— Start —

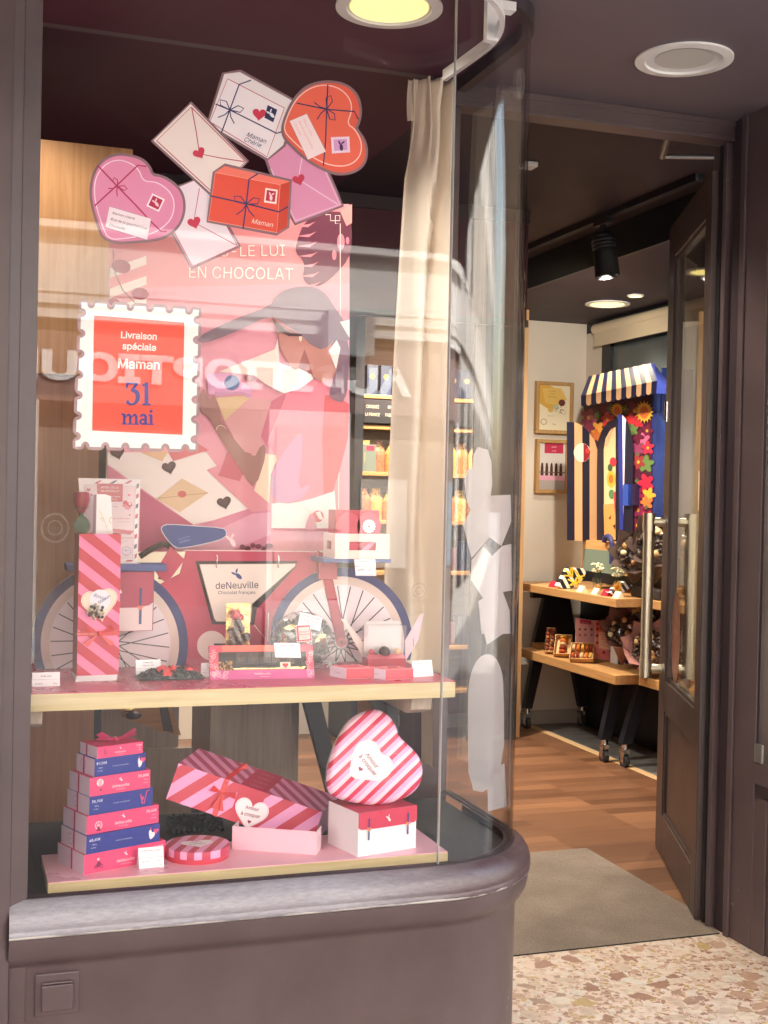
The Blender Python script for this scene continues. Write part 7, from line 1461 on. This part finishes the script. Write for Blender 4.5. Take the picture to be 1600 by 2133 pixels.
def leaflet(pts, y, fn, lab):
    dz_ = ZL+.001-min(Yp(*cS(*p), y).z for p in pts); g = G(); f = lambda x, yy: Yp(*cS(x, yy), y)+V((0, 0, dz_)); g.prism([f(*p) for p in pts], (0, .004, 0), '#e6b9b4'); a = Art(g, f, (0, -1, 0)); fn(a); tag(g.build('leaflet'), lab, 'leaflet')
yq = Xp(1212, 1372, 3.29).y+.02
def l1(a):
    a.poly([(562, 972), (752, 1000), (748, 1380), (700, 1372), (560, 1300)], '#dba7a8'); a.up(); a.poly([(603, 985), (715, 1000), (712, 1040), (602, 1025)], '#a8385a'); a.up(); a.text('MACARONS', 658, 1024, 18, '#f0d2d4', 1, .13); [a.disc(x, 1085, 12, '#7a4448') for x in (600, 655, 715)]; [a.disc(x, 1140, 12, '#a86a5a') for x in (600, 655, 715)]
def l2(a):
    a.poly([(752, 1030), (830, 1040), (940, 1085), (932, 1432), (752, 1400)], '#dd7f80'); a.up(); a.poly([(795, 1050), (870, 1065), (880, 1130), (800, 1120)], '#c8405c'); a.poly([(785, 1140), (900, 1165), (898, 1325), (785, 1300)], '#ecc0a8'); a.up(); [a.disc(x, y, 16, c_) for x, y, c_ in ((775, 1065, '#b5433c'), (772, 1115, '#b5433c'), (768, 1180, '#8a3a34'), (770, 1250, '#b5433c'), (775, 1370, '#d8793a'), (835, 1345, '#8a3040'), (905, 1330, '#8a3040'), (910, 1385, '#b5433c'), (915, 1190, '#a03c3c'), (915, 1260, '#8a3a34'))]; [a.stroke([(805, y), (885, y+14)], 5, '#c98a80') for y in (1165, 1190, 1215, 1240, 1265)]
leaflet([(562, 972), (752, 1000), (748, 1385), (700, 1378), (560, 1330)], Xp(1212, 1372, 3.29).y+.10, l1, 'pale pink leaflet board behind the macaron boxes')
leaflet([(752, 1030), (830, 1040), (940, 1085), (932, 1434), (752, 1402)], yq, l2, 'coral leaflet board printed with truffles on the lower table')
g = G(); g.box(Zp(1186, 1372, ZL)+V((0, 0, .0005)), (.035, -.03, 0), (.005, .006, 0), (.01, .01, .03), '#d02238'); tag(g.build('tag_card'), 'small red card leaning on the tilted macaron box', 'price card')
q = Zp(1283, 1385, ZL); g = G(); g.bx(q.x+.02, q.x+.12, q.y+.02, q.y+.10, ZL+.0005, ZL+.13, stripes('bag stripes', '#28366e', '#e6e6ea', (1, 0, 0), .045, .55)); tag(g.build('striped_bag'), 'navy and white striped paper bag under the bouquets on the lower table', 'paper bag')
# notice hanging behind the door glass, on a bead chain
g = G(); X_ = 3.62; f = lambda x, y: Xp(*cJ(x, y), X_); g.prism([f(*p) for p in ((1185, 975), (1300, 960), (1300, 1210), (1182, 1210))], (.003, 0, 0), '#dfe2e0'); a = Art(g, f, (-1, 0, 0)); a.text('INFO', 1245, 1040, 42, '#5a6468', 1, 0); tag(g.build('notice'), 'white notice beginning IN hung by the side window', 'sign')
# far right, behind the flanking window
e = thing('ottoman', 'round purple pouf with a grey cushion behind the right-hand window', 'pouf', (2.75, 3.35, 0)); g = G(); g.lathe((2.70, 3.30, 0.001), [(.0, 0), (.20, 0), (.205, .02), (.205, .62), (0, .62)], paint('purple fabric', (.16, .02, .09), .8, bump=.3, bscale=300), 40); g.build('body', e, smooth=True); g = G(); g.lathe((2.70, 3.30, .6205), [(0, 0), (.20, 0), (.21, .02), (.20, .09), (.15, .11), (0, .115)], paint('grey cushion', (.38, .38, .40), .8), 40); g.build('cushion', e, smooth=True)
g = G(); g.bx(2.50, 2.9, 3.12, 3.45, 1.13, 1.16, TOP); tag(g.build('side_shelf'), 'oak shelf behind the right-hand window', 'shelf')
g = G(); g.bx(2.51, 2.75, 3.15, 3.40, 1.1605, 1.22, '#c83a44', {1: '#e8c46a'}); tag(g.build('red_box', bevel=.002), 'red and gold box on the oak shelf at the right edge', 'box')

— End —

> _Written exercise_
Output an exact copy of the material, with the pictures removed.

> _Finished exercise_
The Blender Python script for this scene continues. Write part 7, from line 1461 on. This part finishes the script. Write for Blender 4.5. Take the picture to be 1600 by 2133 pixels.
def leaflet(pts, y, fn, lab):
    dz_ = ZL+.001-min(Yp(*cS(*p), y).z for p in pts); g = G(); f = lambda x, yy: Yp(*cS(x, yy), y)+V((0, 0, dz_)); g.prism([f(*p) for p in pts], (0, .004, 0), '#e6b9b4'); a = Art(g, f, (0, -1, 0)); fn(a); tag(g.build('leaflet'), lab, 'leaflet')
yq = Xp(1212, 1372, 3.29).y+.02
def l1(a):
    a.poly([(562, 972), (752, 1000), (748, 1380), (700, 1372), (560, 1300)], '#dba7a8'); a.up(); a.poly([(603, 985), (715, 1000), (712, 1040), (602, 1025)], '#a8385a'); a.up(); a.text('MACARONS', 658, 1024, 18, '#f0d2d4', 1, .13); [a.disc(x, 1085, 12, '#7a4448') for x in (600, 655, 715)]; [a.disc(x, 1140, 12, '#a86a5a') for x in (600, 655, 715)]
def l2(a):
    a.poly([(752, 1030), (830, 1040), (940, 1085), (932, 1432), (752, 1400)], '#dd7f80'); a.up(); a.poly([(795, 1050), (870, 1065), (880, 1130), (800, 1120)], '#c8405c'); a.poly([(785, 1140), (900, 1165), (898, 1325), (785, 1300)], '#ecc0a8'); a.up(); [a.disc(x, y, 16, c_) for x, y, c_ in ((775, 1065, '#b5433c'), (772, 1115, '#b5433c'), (768, 1180, '#8a3a34'), (770, 1250, '#b5433c'), (775, 1370, '#d8793a'), (835, 1345, '#8a3040'), (905, 1330, '#8a3040'), (910, 1385, '#b5433c'), (915, 1190, '#a03c3c'), (915, 1260, '#8a3a34'))]; [a.stroke([(805, y), (885, y+14)], 5, '#c98a80') for y in (1165, 1190, 1215, 1240, 1265)]
leaflet([(562, 972), (752, 1000), (748, 1385), (700, 1378), (560, 1330)], Xp(1212, 1372, 3.29).y+.10, l1, 'pale pink leaflet board behind the macaron boxes')
leaflet([(752, 1030), (830, 1040), (940, 1085), (932, 1434), (752, 1402)], yq, l2, 'coral leaflet board printed with truffles on the lower table')
g = G(); g.box(Zp(1186, 1372, ZL)+V((0, 0, .0005)), (.035, -.03, 0), (.005, .006, 0), (.01, .01, .03), '#d02238'); tag(g.build('tag_card'), 'small red card leaning on the tilted macaron box', 'price card')
q = Zp(1283, 1385, ZL); g = G(); g.bx(q.x+.02, q.x+.12, q.y+.02, q.y+.10, ZL+.0005, ZL+.13, stripes('bag stripes', '#28366e', '#e6e6ea', (1, 0, 0), .045, .55)); tag(g.build('striped_bag'), 'navy and white striped paper bag under the bouquets on the lower table', 'paper bag')
# notice hanging behind the door glass, on a bead chain
g = G(); X_ = 3.62; f = lambda x, y: Xp(*cJ(x, y), X_); g.prism([f(*p) for p in ((1185, 975), (1300, 960), (1300, 1210), (1182, 1210))], (.003, 0, 0), '#dfe2e0'); a = Art(g, f, (-1, 0, 0)); a.text('INFO', 1245, 1040, 42, '#5a6468', 1, 0); tag(g.build('notice'), 'white notice beginning IN hung by the side window', 'sign')
# far right, behind the flanking window
e = thing('ottoman', 'round purple pouf with a grey cushion behind the right-hand window', 'pouf', (2.75, 3.35, 0)); g = G(); g.lathe((2.70, 3.30, 0.001), [(.0, 0), (.20, 0), (.205, .02), (.205, .62), (0, .62)], paint('purple fabric', (.16, .02, .09), .8, bump=.3, bscale=300), 40); g.build('body', e, smooth=True); g = G(); g.lathe((2.70, 3.30, .6205), [(0, 0), (.20, 0), (.21, .02), (.20, .09), (.15, .11), (0, .115)], paint('grey cushion', (.38, .38, .40), .8), 40); g.build('cushion', e, smooth=True)
g = G(); g.bx(2.50, 2.9, 3.12, 3.45, 1.13, 1.16, TOP); tag(g.build('side_shelf'), 'oak shelf behind the right-hand window', 'shelf')
g = G(); g.bx(2.51, 2.75, 3.15, 3.40, 1.1605, 1.22, '#c83a44', {1: '#e8c46a'}); tag(g.build('red_box', bevel=.002), 'red and gold box on the oak shelf at the right edge', 'box')